A large scale housing construction programme is what is needed for the middle income group instead of luxury building for the very rich. Steel and cement prices are shooting up along with land prices so the middle class has a real problem.
A great deal more has to be done to promote self-employment including through providing micro credit on a large scale and not with excessive caution when small amounts are involved. The setting up of more call centres has to be encouraged. There is plenty of scope in this area if the local participants are honest and fair.And of course far more has to be done to promote larger investment in farming. Farmers should be encouraged to employ modern methods to develop high yield crops so that our textile industry will have enough cotton and the sugar industry, enough sugar cane. Livestock farming should also encouraged involving a larger number of people in fisheries. Some moves are being made in that direction but they are not enough.
More banks are coming up to offer credit and promote self employment, some of them are the new Gulf banks. And now Tamasek of Singapore which is to op erate in a big way in Pakistan soon, is to come up with a self employment scheme. It wants to try in this area after its success in Indonesia, Malaysia and India. It has taken over the PICIC commercial bank.. Its success would encourage other banks.
But the large number of persons who seek micro or larger credits would also need commercial and technical advice to sell their products. Otherwise there can be a glut of substandard goods waiting desperately for buyers. Such advice should be coming forth officially. A workshop is being arranged on July 17th in Islamabad with international credit agencies and bilateral donors and other interested parties participating to draft the second poverty reduction strategy paper. It should try to avoid the pitfalls of the first paper and profit by the experience of making that paper work More meaningful scales for measuring poverty should be devised, instead of the faulty scale that we have which reduces the number of the poor statistically.
Excessive poverty has resulted in an in crease in hardcore crimes like kidnapping, murder and robbery. Corruption too is on the rise. Hence the reduction in poverty has many beneficial results while an increase in poverty has many harmful results, ultimately even swelling the ranks of the terrorists.
Foreign investment in the last financial year rose to a record $7 billion that should increase the range of economic activities and provide larger employment. Home remittances too have touched a record figure of $5 billion and if a part of that will be used for making investment that will increase the employment opportunities.

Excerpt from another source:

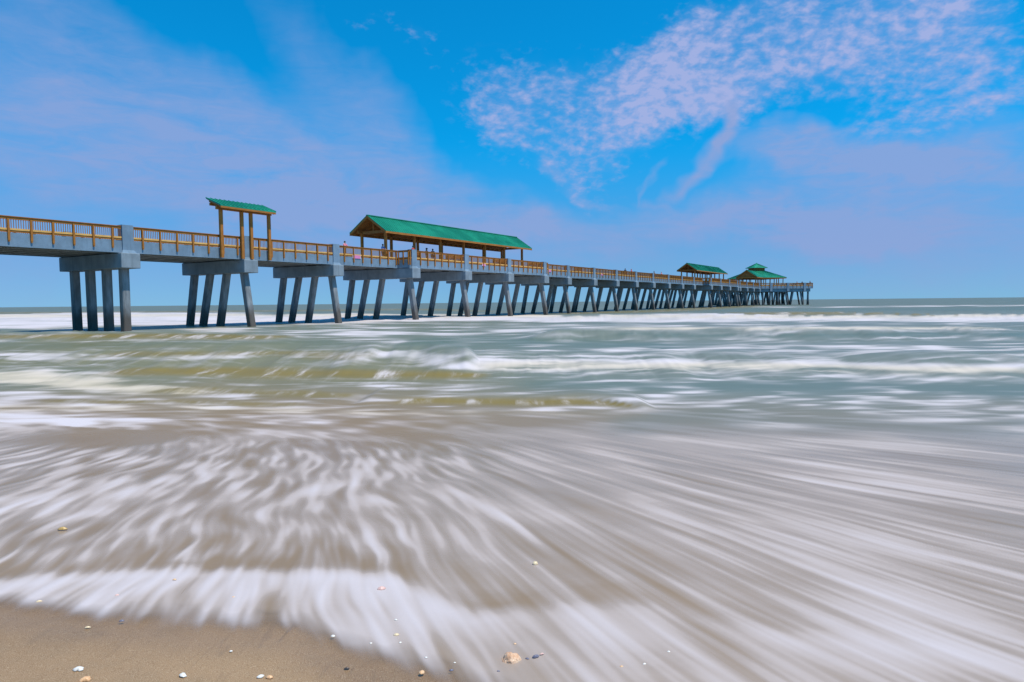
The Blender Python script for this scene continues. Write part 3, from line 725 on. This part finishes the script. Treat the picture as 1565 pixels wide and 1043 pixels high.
# ------------------------------------------------------------------ roofs
def roof_plane(m, e0, e1, r1, r0_, th, seams):      # eave e0->e1, ridge r0_->r1 ; standing seams run up the slope
    m.slab([e0, e1, r1, r0_], th)
    e0, e1, r0v, r1v = map(Vector, (e0, e1, r0_, r1))
    for i in range(seams + 1):
        f = i / seams; p = e0.lerp(e1, f); q = r0v.lerp(r1v, f)
        m.bar(p + Vector((0, 0, .05)), q + Vector((0, 0, .05)), .06, .065)
def gable_shelter(s0, s1, tc, hw, ze, zr, post_s, post_dt, label):
    z0 = 6.79; o = (tc, (s0 + s1) / 2, z0)
    th = empty('pier_pavilion', (s0 + s1) / 2, tc, z0, label, 'pavilion')
    m = MB(o); n = int((s1 - s0) / .42)
    for sg in (1, -1):
        e = [(tc + sg * hw, s0, ze), (tc + sg * hw, s1, ze)]; r = [(tc, s1, zr), (tc, s0, zr)]
        if sg == 1: roof_plane(m, e[0], e[1], r[0], r[1], .05, n)
        else: roof_plane(m, e[1], e[0], r[1], r[0], .05, n)
    m.bar((tc, s0 - .02, zr + .07), (tc, s1 + .02, zr + .07), .32, .09)
    m.build('roof', M['roof'], th)
    sl = (zr - ze) / hw
    m = MB(o)                                       # board ceiling and rafters
    for sg in (1, -1):
        def P(x, s, dz): return (tc + sg * x, s, zr - sl * x + dz)
        qd = [P(hw - .06, s0 + .08, -.056), P(hw - .06, s1 - .08, -.056), P(.02, s1 - .08, -.056), P(.02, s0 + .08, -.056)]
        m.slab(qd if sg == 1 else qd[::-1], .04)
        k = int((s1 - s0) / 1.2)
        for i in range(k + 1):
            s = s0 + .2 + (s1 - s0 - .4) * i / k
            m.bar(P(hw - .1, s, -.098), P(.05, s, -.098), .07, .18)
    m.build('rafters', M['wood_dark'], th)
    m = MB(o)
    for sg in (1, -1):
        x = tc + sg * (hw - .02); m.bar((x, s0, ze - .055), (x, s1, ze - .055), .06, .22)
        for s in (s0 + .03, s1 - .03): m.bar((tc + sg * hw, s, ze - .055), (tc + sg * .02, s, zr - .055), .07, .26)
    m.build('fascia', M['wood'], th)
    for sg in (1, -1):
        x = tc + sg * post_dt; zb = zr - sl * post_dt - .32
        m = MB(o); m.bar((x, s0 + .35, zb), (x, s1 - .35, zb), .2, .36); m.build('beam', M['wood_dark'], th)
        for s in post_s:
            m = MB(o); m.box(x - .13, x + .13, s - .13, s + .13, z0, zb - .36); m.build('post', M['wood'], th)
    zb = zr - sl * post_dt - .45
    for s in post_s:
        m = MB(o); m.bar((tc - post_dt - .2, s, zb), (tc + post_dt + .2, s, zb), .14, .3)
        m.bar((tc, s - .07, zr - .3), (tc, s + .07, zr - .3), .16, zr - .3 - zb)
        m.build('truss', M['wood_dark'], th)
    return th
gable_shelter(57.9, 90.6, -2.25, 2.75, 9.97, 11.82, [58.9 + 5.05 * i for i in range(7)], 1.8, 'longest green gabled pavilion roofed in ribbed metal, standing midway along the pier')
gable_shelter(178.4, 210.3, -2.65, 2.7, 9.85, 11.72, [179.6 + 4.9 * i for i in range(7)], 1.8, 'smaller looking distant gabled pavilion just before the cupola pavilion')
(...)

In spite of such measures there will be a large number of highly vulnerable people who need safety nets. For them, the Zakat funds should be effectively utilised instead of a part of that being used for political purposes. The Bait ul Maal funds should also be effectively used and help the truly vulnerable.
Despite of all the measures proposed, Pakistan is unlikely to achieve the UN millennium goal of the reducing poverty. Pakistan is committed to achieve that goal and it shows how difficult it is to reduce poverty if it is not confronted directly and sought to be reduced through such ineffective means as trickling down of the wealth to the poor.